**PROBLEM TO WORK ON**:
Without omitting anything, retype the data that follows.

** START GIVEN DATA **

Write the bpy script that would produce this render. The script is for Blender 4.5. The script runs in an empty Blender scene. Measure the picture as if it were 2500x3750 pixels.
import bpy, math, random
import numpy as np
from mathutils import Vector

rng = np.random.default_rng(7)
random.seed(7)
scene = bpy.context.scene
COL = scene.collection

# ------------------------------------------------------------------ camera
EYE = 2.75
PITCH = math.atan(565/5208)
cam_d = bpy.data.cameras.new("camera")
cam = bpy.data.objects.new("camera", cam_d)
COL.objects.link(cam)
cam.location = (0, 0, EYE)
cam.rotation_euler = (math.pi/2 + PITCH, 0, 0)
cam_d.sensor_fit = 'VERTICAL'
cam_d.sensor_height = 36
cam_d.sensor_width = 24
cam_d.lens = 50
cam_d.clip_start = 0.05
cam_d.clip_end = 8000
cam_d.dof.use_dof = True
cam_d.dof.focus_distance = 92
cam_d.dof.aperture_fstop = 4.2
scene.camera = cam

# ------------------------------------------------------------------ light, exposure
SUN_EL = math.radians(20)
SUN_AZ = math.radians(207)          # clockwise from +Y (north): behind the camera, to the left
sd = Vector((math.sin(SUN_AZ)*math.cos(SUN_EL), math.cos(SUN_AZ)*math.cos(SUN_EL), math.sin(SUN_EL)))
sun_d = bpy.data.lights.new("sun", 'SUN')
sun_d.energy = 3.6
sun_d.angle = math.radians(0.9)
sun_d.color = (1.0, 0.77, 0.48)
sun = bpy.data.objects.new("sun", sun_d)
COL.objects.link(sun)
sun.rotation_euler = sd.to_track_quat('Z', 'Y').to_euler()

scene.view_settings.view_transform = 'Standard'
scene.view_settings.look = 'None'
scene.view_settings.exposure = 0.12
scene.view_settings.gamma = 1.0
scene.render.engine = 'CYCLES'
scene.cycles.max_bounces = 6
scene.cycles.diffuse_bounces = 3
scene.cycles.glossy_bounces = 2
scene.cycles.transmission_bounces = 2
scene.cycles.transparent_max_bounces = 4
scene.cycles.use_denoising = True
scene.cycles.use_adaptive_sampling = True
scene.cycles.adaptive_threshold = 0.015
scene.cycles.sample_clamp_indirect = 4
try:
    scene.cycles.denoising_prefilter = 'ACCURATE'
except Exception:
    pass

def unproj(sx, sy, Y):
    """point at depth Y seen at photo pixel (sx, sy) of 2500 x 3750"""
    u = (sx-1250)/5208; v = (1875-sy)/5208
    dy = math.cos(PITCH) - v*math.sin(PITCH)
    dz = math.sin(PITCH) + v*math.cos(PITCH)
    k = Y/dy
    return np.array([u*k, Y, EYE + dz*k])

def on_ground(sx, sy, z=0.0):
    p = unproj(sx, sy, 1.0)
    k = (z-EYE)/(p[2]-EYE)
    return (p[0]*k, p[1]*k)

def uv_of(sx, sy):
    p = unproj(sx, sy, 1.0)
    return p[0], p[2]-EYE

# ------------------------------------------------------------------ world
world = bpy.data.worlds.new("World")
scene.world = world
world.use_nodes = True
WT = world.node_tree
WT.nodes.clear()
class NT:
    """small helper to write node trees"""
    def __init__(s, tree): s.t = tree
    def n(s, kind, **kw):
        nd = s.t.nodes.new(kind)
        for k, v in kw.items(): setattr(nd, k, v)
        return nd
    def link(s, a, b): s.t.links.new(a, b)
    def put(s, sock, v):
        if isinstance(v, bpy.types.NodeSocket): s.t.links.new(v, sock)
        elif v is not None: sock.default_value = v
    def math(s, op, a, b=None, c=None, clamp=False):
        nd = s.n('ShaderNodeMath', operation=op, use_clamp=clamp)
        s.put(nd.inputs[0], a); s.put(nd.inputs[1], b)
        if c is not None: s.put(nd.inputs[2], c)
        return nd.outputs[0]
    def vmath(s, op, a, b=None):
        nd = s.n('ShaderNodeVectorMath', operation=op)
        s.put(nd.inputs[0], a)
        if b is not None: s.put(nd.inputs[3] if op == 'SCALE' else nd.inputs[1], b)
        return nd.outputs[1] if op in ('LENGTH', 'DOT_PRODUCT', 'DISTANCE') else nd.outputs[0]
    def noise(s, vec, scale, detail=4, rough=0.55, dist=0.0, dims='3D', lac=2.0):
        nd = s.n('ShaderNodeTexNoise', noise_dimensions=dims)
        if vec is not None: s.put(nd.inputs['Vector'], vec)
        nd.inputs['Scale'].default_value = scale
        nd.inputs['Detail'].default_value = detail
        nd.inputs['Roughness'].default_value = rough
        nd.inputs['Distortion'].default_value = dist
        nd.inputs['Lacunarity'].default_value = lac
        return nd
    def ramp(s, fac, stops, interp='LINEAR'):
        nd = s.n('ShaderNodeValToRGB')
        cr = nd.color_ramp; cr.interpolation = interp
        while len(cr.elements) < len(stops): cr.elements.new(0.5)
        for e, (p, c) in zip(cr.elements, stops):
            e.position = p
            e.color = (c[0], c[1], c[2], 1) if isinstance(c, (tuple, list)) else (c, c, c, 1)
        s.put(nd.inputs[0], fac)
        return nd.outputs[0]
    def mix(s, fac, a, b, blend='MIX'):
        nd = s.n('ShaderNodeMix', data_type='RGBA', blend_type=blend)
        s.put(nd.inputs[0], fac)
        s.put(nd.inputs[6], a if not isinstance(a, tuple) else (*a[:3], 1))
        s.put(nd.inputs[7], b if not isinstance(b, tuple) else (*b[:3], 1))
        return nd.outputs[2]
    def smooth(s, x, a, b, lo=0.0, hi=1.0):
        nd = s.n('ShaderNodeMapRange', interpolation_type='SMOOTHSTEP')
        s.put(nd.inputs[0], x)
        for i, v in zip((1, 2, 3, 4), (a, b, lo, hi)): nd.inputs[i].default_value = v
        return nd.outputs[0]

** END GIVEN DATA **

**COMPLETED TASK**:
Write the bpy script that would produce this render. The script is for Blender 4.5. The script runs in an empty Blender scene. Measure the picture as if it were 2500x3750 pixels.
import bpy, math, random
import numpy as np
from mathutils import Vector

rng = np.random.default_rng(7)
random.seed(7)
scene = bpy.context.scene
COL = scene.collection

# ------------------------------------------------------------------ camera
EYE = 2.75
PITCH = math.atan(565/5208)
cam_d = bpy.data.cameras.new("camera")
cam = bpy.data.objects.new("camera", cam_d)
COL.objects.link(cam)
cam.location = (0, 0, EYE)
cam.rotation_euler = (math.pi/2 + PITCH, 0, 0)
cam_d.sensor_fit = 'VERTICAL'
cam_d.sensor_height = 36
cam_d.sensor_width = 24
cam_d.lens = 50
cam_d.clip_start = 0.05
cam_d.clip_end = 8000
cam_d.dof.use_dof = True
cam_d.dof.focus_distance = 92
cam_d.dof.aperture_fstop = 4.2
scene.camera = cam

# ------------------------------------------------------------------ light, exposure
SUN_EL = math.radians(20)
SUN_AZ = math.radians(207)          # clockwise from +Y (north): behind the camera, to the left
sd = Vector((math.sin(SUN_AZ)*math.cos(SUN_EL), math.cos(SUN_AZ)*math.cos(SUN_EL), math.sin(SUN_EL)))
sun_d = bpy.data.lights.new("sun", 'SUN')
sun_d.energy = 3.6
sun_d.angle = math.radians(0.9)
sun_d.color = (1.0, 0.77, 0.48)
sun = bpy.data.objects.new("sun", sun_d)
COL.objects.link(sun)
sun.rotation_euler = sd.to_track_quat('Z', 'Y').to_euler()

scene.view_settings.view_transform = 'Standard'
scene.view_settings.look = 'None'
scene.view_settings.exposure = 0.12
scene.view_settings.gamma = 1.0
scene.render.engine = 'CYCLES'
scene.cycles.max_bounces = 6
scene.cycles.diffuse_bounces = 3
scene.cycles.glossy_bounces = 2
scene.cycles.transmission_bounces = 2
scene.cycles.transparent_max_bounces = 4
scene.cycles.use_denoising = True
scene.cycles.use_adaptive_sampling = True
scene.cycles.adaptive_threshold = 0.015
scene.cycles.sample_clamp_indirect = 4
try:
    scene.cycles.denoising_prefilter = 'ACCURATE'
except Exception:
    pass

def unproj(sx, sy, Y):
    """point at depth Y seen at photo pixel (sx, sy) of 2500 x 3750"""
    u = (sx-1250)/5208; v = (1875-sy)/5208
    dy = math.cos(PITCH) - v*math.sin(PITCH)
    dz = math.sin(PITCH) + v*math.cos(PITCH)
    k = Y/dy
    return np.array([u*k, Y, EYE + dz*k])

def on_ground(sx, sy, z=0.0):
    p = unproj(sx, sy, 1.0)
    k = (z-EYE)/(p[2]-EYE)
    return (p[0]*k, p[1]*k)

def uv_of(sx, sy):
    p = unproj(sx, sy, 1.0)
    return p[0], p[2]-EYE

# ------------------------------------------------------------------ world
world = bpy.data.worlds.new("World")
scene.world = world
world.use_nodes = True
WT = world.node_tree
WT.nodes.clear()
class NT:
    """small helper to write node trees"""
    def __init__(s, tree): s.t = tree
    def n(s, kind, **kw):
        nd = s.t.nodes.new(kind)
        for k, v in kw.items(): setattr(nd, k, v)
        return nd
    def link(s, a, b): s.t.links.new(a, b)
    def put(s, sock, v):
        if isinstance(v, bpy.types.NodeSocket): s.t.links.new(v, sock)
        elif v is not None: sock.default_value = v
    def math(s, op, a, b=None, c=None, clamp=False):
        nd = s.n('ShaderNodeMath', operation=op, use_clamp=clamp)
        s.put(nd.inputs[0], a); s.put(nd.inputs[1], b)
        if c is not None: s.put(nd.inputs[2], c)
        return nd.outputs[0]
    def vmath(s, op, a, b=None):
        nd = s.n('ShaderNodeVectorMath', operation=op)
        s.put(nd.inputs[0], a)
        if b is not None: s.put(nd.inputs[3] if op == 'SCALE' else nd.inputs[1], b)
        return nd.outputs[1] if op in ('LENGTH', 'DOT_PRODUCT', 'DISTANCE') else nd.outputs[0]
    def noise(s, vec, scale, detail=4, rough=0.55, dist=0.0, dims='3D', lac=2.0):
        nd = s.n('ShaderNodeTexNoise', noise_dimensions=dims)
        if vec is not None: s.put(nd.inputs['Vector'], vec)
        nd.inputs['Scale'].default_value = scale
        nd.inputs['Detail'].default_value = detail
        nd.inputs['Roughness'].default_value = rough
        nd.inputs['Distortion'].default_value = dist
        nd.inputs['Lacunarity'].default_value = lac
        return nd
    def ramp(s, fac, stops, interp='LINEAR'):
        nd = s.n('ShaderNodeValToRGB')
        cr = nd.color_ramp; cr.interpolation = interp
        while len(cr.elements) < len(stops): cr.elements.new(0.5)
        for e, (p, c) in zip(cr.elements, stops):
            e.position = p
            e.color = (c[0], c[1], c[2], 1) if isinstance(c, (tuple, list)) else (c, c, c, 1)
        s.put(nd.inputs[0], fac)
        return nd.outputs[0]
    def mix(s, fac, a, b, blend='MIX'):
        nd = s.n('ShaderNodeMix', data_type='RGBA', blend_type=blend)
        s.put(nd.inputs[0], fac)
        s.put(nd.inputs[6], a if not isinstance(a, tuple) else (*a[:3], 1))
        s.put(nd.inputs[7], b if not isinstance(b, tuple) else (*b[:3], 1))
        return nd.outputs[2]
    def smooth(s, x, a, b, lo=0.0, hi=1.0):
        nd = s.n('ShaderNodeMapRange', interpolation_type='SMOOTHSTEP')
        s.put(nd.inputs[0], x)
        for i, v in zip((1, 2, 3, 4), (a, b, lo, hi)): nd.inputs[i].default_value = v
        return nd.outputs[0]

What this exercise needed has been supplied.